In the 1940s the archaeologist A.J. Arkell noted the presence of Paleolithic sites on Sai Island, in the Nile in northern Sudan, and remarked that excavation of those sites might reveal significant information about Stone Age man in North Africa. He failed to act on his own intuitions, however, and the place was more or less forgotten until its rediscovery in 1996 by a team of Belgian architects from the University of Leuven. As Arkell had suspected, they found that the extremely unusual geomorphology of the site – where a depression protected by a sandstone ridge had created a “sediment trap”, preserving deep layers of trapped history from erosion – had created a rare opportunity to excavate for signs of human activity in the Palaeolithic period. So they dug, and the remarkable fruits of their explorations can now be seen in a new exhibition, “Sudan: Ancient Treasures”, which opened last Friday at the British Museum.

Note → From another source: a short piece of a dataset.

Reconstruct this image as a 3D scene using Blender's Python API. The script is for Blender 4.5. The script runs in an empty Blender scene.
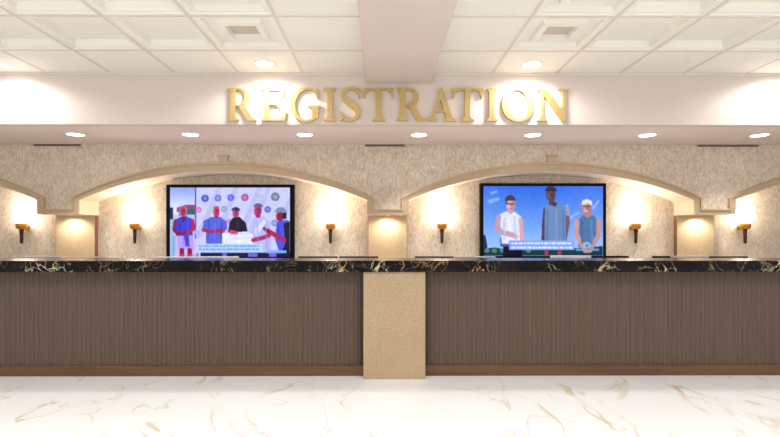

The finds from Sai are by no means the most visually spectacular exhibits in this wide-ranging show, but they are certainly among the most thrilling. They include the kind of material that might be expected from a Stone Age settlement – the jagged triangular head of a handaxe made from sandstone, another axe of quartz, some grinding tools – but also a small group of intriguingly amorphous lumps of hard, coloured material. These gobbets of stuff, which are agglomerations of yellow iron oxide, yellow ochre and red ochre, clearly rubbed and worn and shaped by human touch, were found with a number of smooth pebbles themselves bearing traces of colour. This apparently innocuous gathering of objects amounts to the world’s earliest clear evidence of human beings gathering, processing and using pigments – and represents, therefore, the almost unimaginably dim and distant first stirrings of Man...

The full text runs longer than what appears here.